-- INSTRUCTIONS FOR THE TASK --
Starting with the line that contains "f = N(nt, 'ShaderNodeMapRange', interpolation_type='SMOOTHSTEP')" and stopping after the line that contains "c = mix(nt, f2.outputs[0], c, (0.085, 0.047, 0.017))", output every line exactly as it stands.
[start]
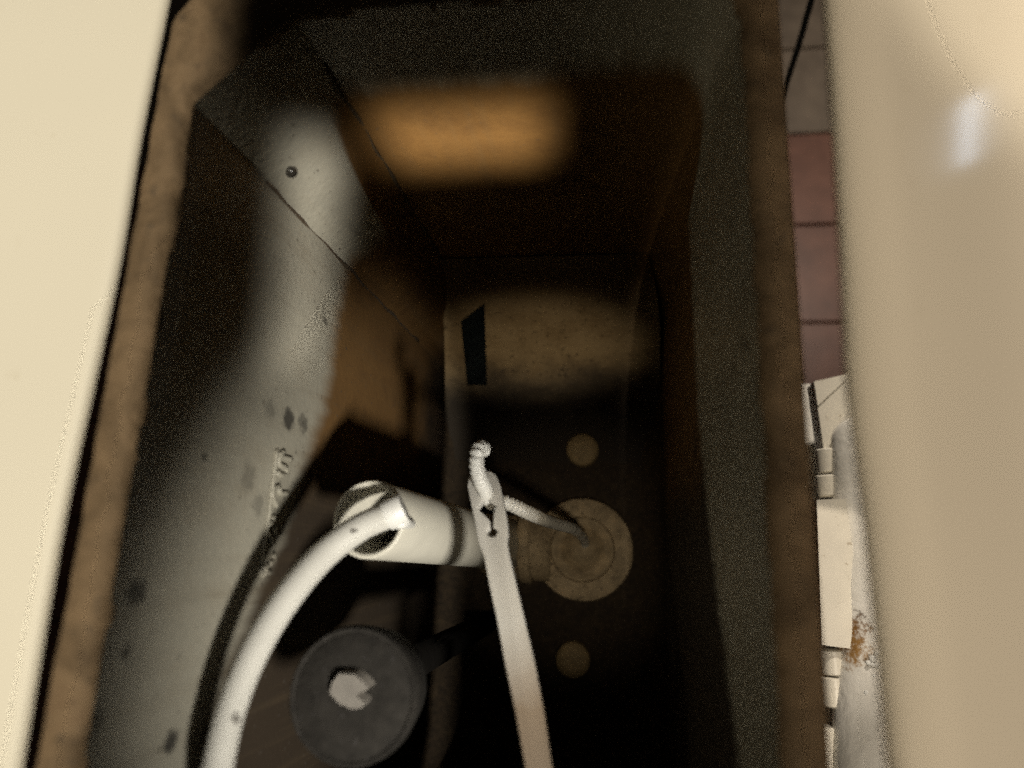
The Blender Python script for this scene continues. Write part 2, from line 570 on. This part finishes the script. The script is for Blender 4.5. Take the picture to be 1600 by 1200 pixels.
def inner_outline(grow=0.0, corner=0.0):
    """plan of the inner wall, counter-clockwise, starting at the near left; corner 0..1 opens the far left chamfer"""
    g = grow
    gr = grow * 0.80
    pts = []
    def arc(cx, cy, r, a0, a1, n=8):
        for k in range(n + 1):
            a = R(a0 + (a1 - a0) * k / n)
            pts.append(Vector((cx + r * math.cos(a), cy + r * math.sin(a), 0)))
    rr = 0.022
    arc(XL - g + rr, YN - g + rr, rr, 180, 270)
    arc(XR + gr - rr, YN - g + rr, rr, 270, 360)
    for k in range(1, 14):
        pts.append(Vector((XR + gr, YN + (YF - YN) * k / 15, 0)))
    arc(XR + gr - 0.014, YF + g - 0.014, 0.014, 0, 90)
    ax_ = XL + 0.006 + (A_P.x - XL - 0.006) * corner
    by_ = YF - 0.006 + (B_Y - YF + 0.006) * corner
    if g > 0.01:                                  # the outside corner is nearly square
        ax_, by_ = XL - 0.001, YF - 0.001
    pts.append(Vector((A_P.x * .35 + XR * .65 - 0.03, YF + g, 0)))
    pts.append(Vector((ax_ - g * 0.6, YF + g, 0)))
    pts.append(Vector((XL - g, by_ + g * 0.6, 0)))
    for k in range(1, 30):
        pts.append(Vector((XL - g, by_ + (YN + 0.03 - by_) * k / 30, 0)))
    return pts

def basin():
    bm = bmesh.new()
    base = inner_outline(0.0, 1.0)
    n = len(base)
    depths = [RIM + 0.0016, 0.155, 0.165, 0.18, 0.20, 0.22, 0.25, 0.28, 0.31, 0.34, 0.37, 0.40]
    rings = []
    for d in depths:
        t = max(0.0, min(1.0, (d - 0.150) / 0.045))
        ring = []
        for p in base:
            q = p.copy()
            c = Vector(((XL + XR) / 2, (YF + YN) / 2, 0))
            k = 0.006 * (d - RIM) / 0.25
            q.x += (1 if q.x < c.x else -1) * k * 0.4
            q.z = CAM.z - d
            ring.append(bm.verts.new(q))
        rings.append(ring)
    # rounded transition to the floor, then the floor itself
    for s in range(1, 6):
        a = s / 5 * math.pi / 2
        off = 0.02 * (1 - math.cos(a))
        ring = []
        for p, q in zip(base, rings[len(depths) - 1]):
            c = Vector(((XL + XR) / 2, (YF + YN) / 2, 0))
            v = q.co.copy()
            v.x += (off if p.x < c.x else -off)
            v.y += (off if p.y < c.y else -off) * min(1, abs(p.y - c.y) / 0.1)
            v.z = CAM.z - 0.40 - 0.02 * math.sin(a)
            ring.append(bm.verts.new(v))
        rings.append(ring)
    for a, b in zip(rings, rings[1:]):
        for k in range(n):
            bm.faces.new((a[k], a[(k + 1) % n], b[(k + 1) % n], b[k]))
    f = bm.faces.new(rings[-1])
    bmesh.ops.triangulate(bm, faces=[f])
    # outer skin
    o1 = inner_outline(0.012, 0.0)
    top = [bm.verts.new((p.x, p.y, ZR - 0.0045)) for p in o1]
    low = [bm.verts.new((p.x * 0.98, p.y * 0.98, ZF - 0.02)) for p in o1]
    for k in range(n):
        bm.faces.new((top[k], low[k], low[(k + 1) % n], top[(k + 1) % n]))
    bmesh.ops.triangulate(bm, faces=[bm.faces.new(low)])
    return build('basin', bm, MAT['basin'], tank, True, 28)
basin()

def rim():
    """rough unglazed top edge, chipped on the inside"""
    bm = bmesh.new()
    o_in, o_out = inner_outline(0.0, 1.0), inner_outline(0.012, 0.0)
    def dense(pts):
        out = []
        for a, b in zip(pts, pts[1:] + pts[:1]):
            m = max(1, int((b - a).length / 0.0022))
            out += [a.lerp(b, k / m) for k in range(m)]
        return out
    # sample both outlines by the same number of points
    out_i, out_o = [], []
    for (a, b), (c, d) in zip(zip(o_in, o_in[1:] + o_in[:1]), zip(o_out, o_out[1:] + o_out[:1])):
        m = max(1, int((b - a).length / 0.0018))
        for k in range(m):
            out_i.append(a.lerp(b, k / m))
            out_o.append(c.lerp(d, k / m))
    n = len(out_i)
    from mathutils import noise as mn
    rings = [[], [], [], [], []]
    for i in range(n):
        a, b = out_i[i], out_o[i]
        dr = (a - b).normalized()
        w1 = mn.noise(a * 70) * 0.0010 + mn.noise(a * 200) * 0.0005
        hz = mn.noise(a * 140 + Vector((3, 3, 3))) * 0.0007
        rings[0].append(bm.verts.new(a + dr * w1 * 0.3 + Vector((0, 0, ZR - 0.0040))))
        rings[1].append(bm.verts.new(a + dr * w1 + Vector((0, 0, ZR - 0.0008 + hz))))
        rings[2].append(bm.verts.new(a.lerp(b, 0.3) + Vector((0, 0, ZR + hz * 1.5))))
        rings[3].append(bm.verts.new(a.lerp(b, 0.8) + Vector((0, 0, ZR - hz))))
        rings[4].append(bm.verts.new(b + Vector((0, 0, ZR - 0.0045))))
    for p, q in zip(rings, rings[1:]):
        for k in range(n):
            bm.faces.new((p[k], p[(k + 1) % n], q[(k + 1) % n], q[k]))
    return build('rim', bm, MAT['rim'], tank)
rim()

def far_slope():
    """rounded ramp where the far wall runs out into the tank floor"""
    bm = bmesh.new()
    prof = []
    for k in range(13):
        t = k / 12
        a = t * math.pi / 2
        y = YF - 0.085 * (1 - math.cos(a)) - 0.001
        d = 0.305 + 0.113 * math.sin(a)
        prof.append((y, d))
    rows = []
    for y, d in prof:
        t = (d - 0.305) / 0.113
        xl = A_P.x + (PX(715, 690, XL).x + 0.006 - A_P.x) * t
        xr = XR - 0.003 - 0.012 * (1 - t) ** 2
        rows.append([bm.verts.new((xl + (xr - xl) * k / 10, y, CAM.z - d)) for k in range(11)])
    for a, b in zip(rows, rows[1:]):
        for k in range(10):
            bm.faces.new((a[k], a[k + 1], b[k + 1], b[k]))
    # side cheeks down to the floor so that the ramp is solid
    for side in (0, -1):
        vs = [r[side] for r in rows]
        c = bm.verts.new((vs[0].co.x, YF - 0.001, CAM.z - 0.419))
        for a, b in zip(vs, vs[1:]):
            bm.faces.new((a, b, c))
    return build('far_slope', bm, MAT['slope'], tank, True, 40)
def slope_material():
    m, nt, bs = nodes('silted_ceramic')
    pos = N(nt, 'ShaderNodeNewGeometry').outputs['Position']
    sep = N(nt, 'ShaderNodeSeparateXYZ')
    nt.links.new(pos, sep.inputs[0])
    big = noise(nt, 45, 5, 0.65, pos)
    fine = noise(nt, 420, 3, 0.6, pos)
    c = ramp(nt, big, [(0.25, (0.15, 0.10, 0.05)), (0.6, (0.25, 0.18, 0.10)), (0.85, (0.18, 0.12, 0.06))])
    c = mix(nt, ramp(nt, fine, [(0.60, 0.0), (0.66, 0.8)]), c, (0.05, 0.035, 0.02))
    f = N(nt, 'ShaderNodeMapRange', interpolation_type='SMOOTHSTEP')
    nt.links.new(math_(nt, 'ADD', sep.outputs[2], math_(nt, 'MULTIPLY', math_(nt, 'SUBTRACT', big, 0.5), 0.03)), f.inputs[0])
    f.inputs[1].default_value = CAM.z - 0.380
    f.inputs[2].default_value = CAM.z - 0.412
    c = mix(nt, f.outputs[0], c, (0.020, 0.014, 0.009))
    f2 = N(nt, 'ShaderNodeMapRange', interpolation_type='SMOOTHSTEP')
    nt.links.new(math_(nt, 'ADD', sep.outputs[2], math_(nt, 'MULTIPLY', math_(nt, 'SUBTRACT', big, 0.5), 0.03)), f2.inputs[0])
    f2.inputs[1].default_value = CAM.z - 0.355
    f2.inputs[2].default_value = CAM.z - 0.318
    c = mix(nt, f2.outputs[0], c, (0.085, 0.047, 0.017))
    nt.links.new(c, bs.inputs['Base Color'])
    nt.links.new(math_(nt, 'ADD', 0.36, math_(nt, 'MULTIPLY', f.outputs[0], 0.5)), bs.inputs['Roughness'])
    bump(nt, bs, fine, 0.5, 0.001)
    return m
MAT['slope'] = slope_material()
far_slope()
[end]
[start]
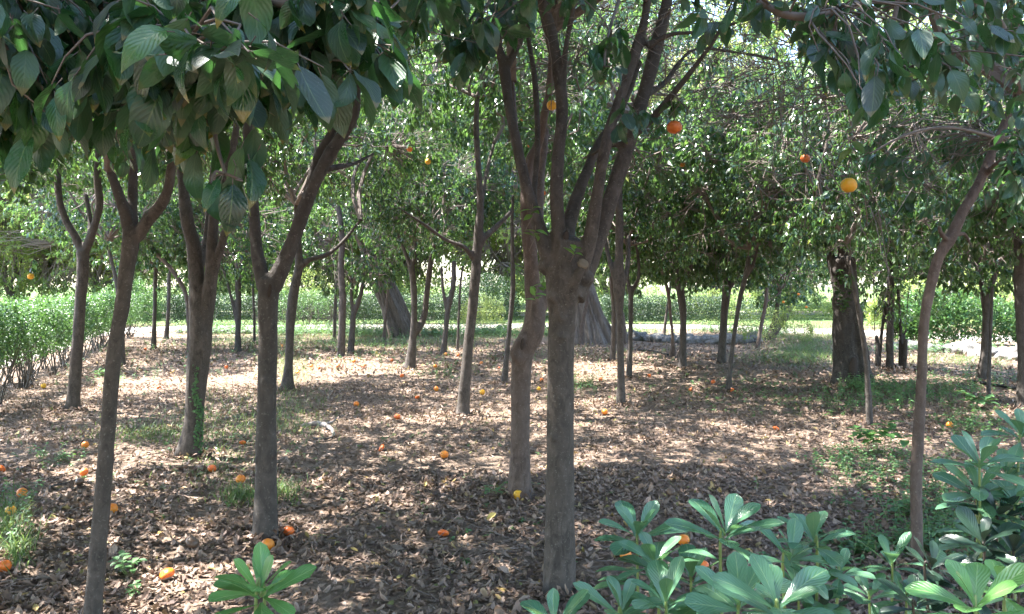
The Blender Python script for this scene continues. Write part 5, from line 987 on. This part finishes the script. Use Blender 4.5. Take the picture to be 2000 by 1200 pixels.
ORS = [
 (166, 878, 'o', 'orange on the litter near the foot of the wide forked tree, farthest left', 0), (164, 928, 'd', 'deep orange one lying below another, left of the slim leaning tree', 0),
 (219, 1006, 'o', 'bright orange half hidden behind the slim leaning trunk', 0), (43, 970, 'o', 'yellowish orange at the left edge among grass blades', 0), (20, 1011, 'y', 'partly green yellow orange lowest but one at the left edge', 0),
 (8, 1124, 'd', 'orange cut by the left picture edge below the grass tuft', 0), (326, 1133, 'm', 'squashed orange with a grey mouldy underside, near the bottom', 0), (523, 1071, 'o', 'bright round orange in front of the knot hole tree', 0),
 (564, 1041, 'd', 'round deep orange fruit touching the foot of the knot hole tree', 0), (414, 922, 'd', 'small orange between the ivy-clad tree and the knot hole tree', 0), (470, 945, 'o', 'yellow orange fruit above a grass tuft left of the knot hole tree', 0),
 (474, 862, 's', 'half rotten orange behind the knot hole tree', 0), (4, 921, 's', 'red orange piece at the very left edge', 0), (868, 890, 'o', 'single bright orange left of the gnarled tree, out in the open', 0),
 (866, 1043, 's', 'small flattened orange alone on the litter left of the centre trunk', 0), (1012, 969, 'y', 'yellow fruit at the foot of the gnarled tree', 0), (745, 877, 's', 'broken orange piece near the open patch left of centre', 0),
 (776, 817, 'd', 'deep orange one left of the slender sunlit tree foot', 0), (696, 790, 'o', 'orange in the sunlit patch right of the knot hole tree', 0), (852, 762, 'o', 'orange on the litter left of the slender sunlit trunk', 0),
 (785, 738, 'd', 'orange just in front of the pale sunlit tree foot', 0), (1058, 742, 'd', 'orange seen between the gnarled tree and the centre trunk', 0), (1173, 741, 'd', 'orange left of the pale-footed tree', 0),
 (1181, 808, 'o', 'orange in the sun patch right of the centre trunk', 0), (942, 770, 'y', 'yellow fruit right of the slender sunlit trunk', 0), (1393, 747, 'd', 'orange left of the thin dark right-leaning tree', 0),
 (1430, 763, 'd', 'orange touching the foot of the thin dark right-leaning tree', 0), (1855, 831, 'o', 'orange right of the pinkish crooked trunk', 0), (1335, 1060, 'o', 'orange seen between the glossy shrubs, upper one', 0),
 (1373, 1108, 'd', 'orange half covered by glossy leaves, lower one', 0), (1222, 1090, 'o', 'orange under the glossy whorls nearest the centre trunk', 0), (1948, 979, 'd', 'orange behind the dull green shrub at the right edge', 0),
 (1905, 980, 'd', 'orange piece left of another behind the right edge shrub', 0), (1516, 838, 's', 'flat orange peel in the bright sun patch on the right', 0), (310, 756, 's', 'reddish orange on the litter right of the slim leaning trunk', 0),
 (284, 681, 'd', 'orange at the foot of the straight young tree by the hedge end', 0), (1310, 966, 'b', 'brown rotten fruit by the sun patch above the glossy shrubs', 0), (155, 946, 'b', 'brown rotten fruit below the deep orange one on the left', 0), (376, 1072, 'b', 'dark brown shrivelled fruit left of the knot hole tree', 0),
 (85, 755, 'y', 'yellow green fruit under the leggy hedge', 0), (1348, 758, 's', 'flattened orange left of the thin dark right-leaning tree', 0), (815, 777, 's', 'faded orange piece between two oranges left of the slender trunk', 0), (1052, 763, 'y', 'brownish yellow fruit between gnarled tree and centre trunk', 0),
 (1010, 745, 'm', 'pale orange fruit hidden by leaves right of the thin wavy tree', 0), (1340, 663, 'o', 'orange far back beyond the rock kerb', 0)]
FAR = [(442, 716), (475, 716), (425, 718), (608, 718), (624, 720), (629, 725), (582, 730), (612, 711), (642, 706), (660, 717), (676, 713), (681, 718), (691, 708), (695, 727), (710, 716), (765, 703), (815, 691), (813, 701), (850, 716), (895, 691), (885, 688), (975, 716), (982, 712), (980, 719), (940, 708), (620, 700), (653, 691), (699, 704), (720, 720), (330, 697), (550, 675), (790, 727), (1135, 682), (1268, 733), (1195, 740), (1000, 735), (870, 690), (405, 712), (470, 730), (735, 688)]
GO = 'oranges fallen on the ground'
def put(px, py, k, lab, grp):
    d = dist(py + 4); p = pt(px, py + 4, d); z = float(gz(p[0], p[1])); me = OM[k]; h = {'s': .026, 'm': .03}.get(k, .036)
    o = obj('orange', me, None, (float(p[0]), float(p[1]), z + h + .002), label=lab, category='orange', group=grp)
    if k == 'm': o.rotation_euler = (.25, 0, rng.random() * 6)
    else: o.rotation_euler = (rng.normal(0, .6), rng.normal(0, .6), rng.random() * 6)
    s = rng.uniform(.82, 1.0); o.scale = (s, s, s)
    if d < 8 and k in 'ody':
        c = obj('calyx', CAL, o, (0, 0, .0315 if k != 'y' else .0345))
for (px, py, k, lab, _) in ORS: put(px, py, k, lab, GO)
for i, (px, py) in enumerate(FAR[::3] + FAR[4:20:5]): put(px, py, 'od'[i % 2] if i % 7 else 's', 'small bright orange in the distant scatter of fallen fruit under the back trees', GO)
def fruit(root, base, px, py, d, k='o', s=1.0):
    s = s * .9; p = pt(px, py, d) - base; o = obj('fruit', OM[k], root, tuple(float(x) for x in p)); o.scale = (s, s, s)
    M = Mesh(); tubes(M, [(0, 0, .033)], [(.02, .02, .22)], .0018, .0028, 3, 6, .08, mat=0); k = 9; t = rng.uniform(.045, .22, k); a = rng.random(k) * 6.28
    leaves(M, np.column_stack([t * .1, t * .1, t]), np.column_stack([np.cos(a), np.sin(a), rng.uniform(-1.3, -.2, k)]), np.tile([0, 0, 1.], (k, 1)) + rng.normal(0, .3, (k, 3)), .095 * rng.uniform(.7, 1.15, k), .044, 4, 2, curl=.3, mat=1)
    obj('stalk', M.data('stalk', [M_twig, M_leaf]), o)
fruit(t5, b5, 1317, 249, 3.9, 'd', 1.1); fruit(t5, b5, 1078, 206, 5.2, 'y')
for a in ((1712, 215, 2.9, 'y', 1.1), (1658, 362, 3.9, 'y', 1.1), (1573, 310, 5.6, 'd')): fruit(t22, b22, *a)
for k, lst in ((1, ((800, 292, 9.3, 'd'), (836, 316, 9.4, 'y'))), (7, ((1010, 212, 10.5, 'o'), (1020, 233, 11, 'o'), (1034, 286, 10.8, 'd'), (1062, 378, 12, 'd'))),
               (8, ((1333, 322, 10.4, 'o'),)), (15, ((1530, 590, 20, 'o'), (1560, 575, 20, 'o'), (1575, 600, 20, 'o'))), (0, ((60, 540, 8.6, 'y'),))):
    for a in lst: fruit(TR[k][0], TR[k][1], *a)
[end]
-- FULL SOLUTION --
    f = N(nt, 'ShaderNodeMapRange', interpolation_type='SMOOTHSTEP')
    nt.links.new(math_(nt, 'ADD', sep.outputs[2], math_(nt, 'MULTIPLY', math_(nt, 'SUBTRACT', big, 0.5), 0.03)), f.inputs[0])
    f.inputs[1].default_value = CAM.z - 0.380
    f.inputs[2].default_value = CAM.z - 0.412
    c = mix(nt, f.outputs[0], c, (0.020, 0.014, 0.009))
    f2 = N(nt, 'ShaderNodeMapRange', interpolation_type='SMOOTHSTEP')
    nt.links.new(math_(nt, 'ADD', sep.outputs[2], math_(nt, 'MULTIPLY', math_(nt, 'SUBTRACT', big, 0.5), 0.03)), f2.inputs[0])
    f2.inputs[1].default_value = CAM.z - 0.355
    f2.inputs[2].default_value = CAM.z - 0.318
    c = mix(nt, f2.outputs[0], c, (0.085, 0.047, 0.017))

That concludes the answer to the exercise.